◆ SHORT TASK
Include the line containing "115, 105), .9))" and all lines before it, repeated exactly from the listing below, without pictures.

Begin

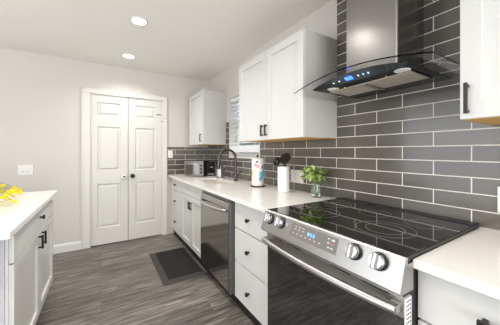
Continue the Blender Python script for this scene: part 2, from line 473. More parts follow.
for yy in (WY0 + .12, WY1 - .12):
    MB().tube([(XP + .008, yy, 1.30), (XP + .008, yy, WZ1 - .05)], .0015, 6).build('ladder_cord', M['blind'], bl)

nb = struct('wall_neighbour', MB().box(4.2, 4.4, -2, 9, 0, 3.4), mat('outside_wall', srgb(60, 70, 70), .8, noise=.3, nscale=3), 'grey-green wall outside, glimpsed between the blind slats')
struct('ground_outside', MB().box(1.8, 4.2, -2, 9, -.2, -.1), mat('outside_ground', srgb(120, 115, 105), .9))

# ------------------------------------------------------------------ recessed downlights
def downlight(x, y, label):
    t = thing('ceiling_light', (x, y, ZC), label, 'ceiling light', 'recessed ceiling lights')
    MB().lathe([(.062, 0), (.082, 0), (.080, -.006), (.062, -.008), (.060, -.002)], (x, y, ZC)).build('trim_ring', M['trim'], t, smooth=True)
    MB().lathe([(0, -.003), (.061, -.003), (.061, -.0005), (0, -.0005)], (x, y, ZC)).build('diffuser', M['lens'], t, smooth=False)
    d = bpy.data.lights.new('downlight_bulb', 'AREA'); d.shape = 'DISK'; d.size = .12; d.spread = math.radians(135); d.energy = DOWNLIGHT; d.color = (1.0, 0.97, 0.93)
    o = bpy.data.objects.new('downlight_bulb', d); o.location = (0, 0, -.012); o.parent = t; col.objects.link(o)
downlight(.293, 3.334, 'round recessed ceiling light nearer the double doors')
downlight(.293, 2.393, 'round recessed ceiling light nearer the camera, larger in view')
downlight(.293, 1.45, 'round recessed ceiling light above the aisle beside the range')
downlight(-0.35, 0.45, 'round recessed ceiling light above the camera')
downlight(.293, -0.9, 'round recessed ceiling light at the rear of the room')
downlight(-1.5, 0.5, 'round recessed ceiling light over the living side')

# ------------------------------------------------------------------ cabinet parts
def shaker_mb(sx, xf, y0, y1, z0, z1, th=.019, fw=.058, rec=.014):
    """shaker door whose face looks along sx (-1 or +1) at x = xf"""
    mb = MB(); xb = xf - sx * th
    def ring(x, ins): return [mb.bm.verts.new((x, a, c)) for a, c in ((y0 + ins, z0 + ins), (y1 - ins, z0 + ins), (y1 - ins, z1 - ins), (y0 + ins, z1 - ins))]
    R = [ring(xb, 0), ring(xf - sx * .0015, 0), ring(xf, .0015), ring(xf, fw), ring(xf - sx * rec, fw + .002)]
    mb.bm.faces.new(R[0])
    for A, B in zip(R, R[1:]):
        for k in range(4): mb.bm.faces.new((A[k], A[(k + 1) % 4], B[(k + 1) % 4], B[k]))
    mb.bm.faces.new(R[-1])
    return mb
def slab_mb(sx, xf, y0, y1, z0, z1, th=.019):
    x0, x1 = sorted((xf, xf - sx * th))
    return MB().box(x0, x1, y0, y1, z0, z1, .0015)
def vpull(sx, xf, y, z0, z1, parent, name='handle', m='pull', w=.011, so=.026):
    xa = xf + sx * so
    x0, x1 = sorted((xa - sx * .008, xa + sx * .004))
    mb = MB().box(x0, x1, y - w / 2, y + w / 2, z0, z1, .0015)
    for z in (z0 + .010, z1 - .010):
        a0, a1 = sorted((xf, xa))
        mb.box(a0, a1, y - .0045, y + .0045, z - .0055, z + .0055, .001)
    return mb.build(name, M[m], parent)
def hpull(sx, xf, z, y0, y1, parent):
    xa = xf + sx * .030
    x0, x1 = sorted((xa - sx * .008, xa + sx * .004))
    mb = MB().box(x0, x1, y0, y1, z - .007, z + .007, .0015)
    for y in (y0 + .012, y1 - .012):
        a0, a1 = sorted((xf, xa)); mb.box(a0, a1, y - .006, y + .006, z - .005, z + .005, .001)
    return mb.build('handle', M['pull'], parent)
def knob(sx, xf, y, z, parent, sq=True):
    mb = MB()
    R = Matrix.Translation((xf, y, z)) @ Matrix.Rotation(math.radians(90) * sx, 4, 'Y')
    mb.lathe([(0, 0), (.009, 0), (.008, .004), (.006, .012), (.006, .018)], mtx=R)
    mb.lathe([(0, .014), (.012, .014), (.0155, .018), (.0155, .025), (.012, .028), (0, .028)], mtx=R)
    return mb.build('knob', M['black'], parent, smooth=True)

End

◆ ANSWER TO THE EXERCISE
Continue the Blender Python script for this scene: part 2, from line 473. More parts follow.
for yy in (WY0 + .12, WY1 - .12):
    MB().tube([(XP + .008, yy, 1.30), (XP + .008, yy, WZ1 - .05)], .0015, 6).build('ladder_cord', M['blind'], bl)

nb = struct('wall_neighbour', MB().box(4.2, 4.4, -2, 9, 0, 3.4), mat('outside_wall', srgb(60, 70, 70), .8, noise=.3, nscale=3), 'grey-green wall outside, glimpsed between the blind slats')
struct('ground_outside', MB().box(1.8, 4.2, -2, 9, -.2, -.1), mat('outside_ground', srgb(120, 115, 105), .9))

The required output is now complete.